OBJECTIVE>
Output all lines exactly.

DATA EXTRACT>
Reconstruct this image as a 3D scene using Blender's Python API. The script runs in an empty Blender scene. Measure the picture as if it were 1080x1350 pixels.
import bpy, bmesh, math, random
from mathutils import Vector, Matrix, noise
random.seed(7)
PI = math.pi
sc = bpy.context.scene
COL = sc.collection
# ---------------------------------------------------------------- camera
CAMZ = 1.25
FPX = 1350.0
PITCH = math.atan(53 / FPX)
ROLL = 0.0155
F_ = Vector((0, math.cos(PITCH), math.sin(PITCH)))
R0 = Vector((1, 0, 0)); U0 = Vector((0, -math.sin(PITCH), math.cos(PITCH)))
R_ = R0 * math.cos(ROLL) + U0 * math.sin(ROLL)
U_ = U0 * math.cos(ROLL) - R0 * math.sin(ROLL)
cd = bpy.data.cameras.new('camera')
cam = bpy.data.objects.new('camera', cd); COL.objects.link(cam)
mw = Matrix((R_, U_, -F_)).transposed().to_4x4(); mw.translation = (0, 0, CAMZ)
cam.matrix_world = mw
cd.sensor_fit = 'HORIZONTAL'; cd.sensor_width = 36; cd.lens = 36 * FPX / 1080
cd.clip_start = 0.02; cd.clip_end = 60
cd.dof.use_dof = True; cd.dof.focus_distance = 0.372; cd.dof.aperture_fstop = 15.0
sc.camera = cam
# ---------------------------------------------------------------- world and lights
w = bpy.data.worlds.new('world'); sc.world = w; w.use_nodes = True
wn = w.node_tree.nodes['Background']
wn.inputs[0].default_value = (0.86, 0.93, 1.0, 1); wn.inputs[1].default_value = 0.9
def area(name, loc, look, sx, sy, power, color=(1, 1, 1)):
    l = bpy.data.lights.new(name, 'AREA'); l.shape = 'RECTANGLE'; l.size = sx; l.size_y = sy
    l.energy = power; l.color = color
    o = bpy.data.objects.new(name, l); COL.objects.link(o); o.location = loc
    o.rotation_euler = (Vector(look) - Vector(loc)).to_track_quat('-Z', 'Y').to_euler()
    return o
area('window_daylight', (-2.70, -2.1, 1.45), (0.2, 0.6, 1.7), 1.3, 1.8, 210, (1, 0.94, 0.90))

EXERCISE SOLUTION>
Reconstruct this image as a 3D scene using Blender's Python API. The script runs in an empty Blender scene. Measure the picture as if it were 1080x1350 pixels.
import bpy, bmesh, math, random
from mathutils import Vector, Matrix, noise
random.seed(7)
PI = math.pi
sc = bpy.context.scene
COL = sc.collection
# ---------------------------------------------------------------- camera
CAMZ = 1.25
FPX = 1350.0
PITCH = math.atan(53 / FPX)
ROLL = 0.0155
F_ = Vector((0, math.cos(PITCH), math.sin(PITCH)))
R0 = Vector((1, 0, 0)); U0 = Vector((0, -math.sin(PITCH), math.cos(PITCH)))
R_ = R0 * math.cos(ROLL) + U0 * math.sin(ROLL)
U_ = U0 * math.cos(ROLL) - R0 * math.sin(ROLL)
cd = bpy.data.cameras.new('camera')
cam = bpy.data.objects.new('camera', cd); COL.objects.link(cam)
mw = Matrix((R_, U_, -F_)).transposed().to_4x4(); mw.translation = (0, 0, CAMZ)
cam.matrix_world = mw
cd.sensor_fit = 'HORIZONTAL'; cd.sensor_width = 36; cd.lens = 36 * FPX / 1080
cd.clip_start = 0.02; cd.clip_end = 60
cd.dof.use_dof = True; cd.dof.focus_distance = 0.372; cd.dof.aperture_fstop = 15.0
sc.camera = cam
# ---------------------------------------------------------------- world and lights
w = bpy.data.worlds.new('world'); sc.world = w; w.use_nodes = True
wn = w.node_tree.nodes['Background']
wn.inputs[0].default_value = (0.86, 0.93, 1.0, 1); wn.inputs[1].default_value = 0.9
def area(name, loc, look, sx, sy, power, color=(1, 1, 1)):
    l = bpy.data.lights.new(name, 'AREA'); l.shape = 'RECTANGLE'; l.size = sx; l.size_y = sy
    l.energy = power; l.color = color
    o = bpy.data.objects.new(name, l); COL.objects.link(o); o.location = loc
    o.rotation_euler = (Vector(look) - Vector(loc)).to_track_quat('-Z', 'Y').to_euler()
    return o
area('window_daylight', (-2.70, -2.1, 1.45), (0.2, 0.6, 1.7), 1.3, 1.8, 210, (1, 0.94, 0.90))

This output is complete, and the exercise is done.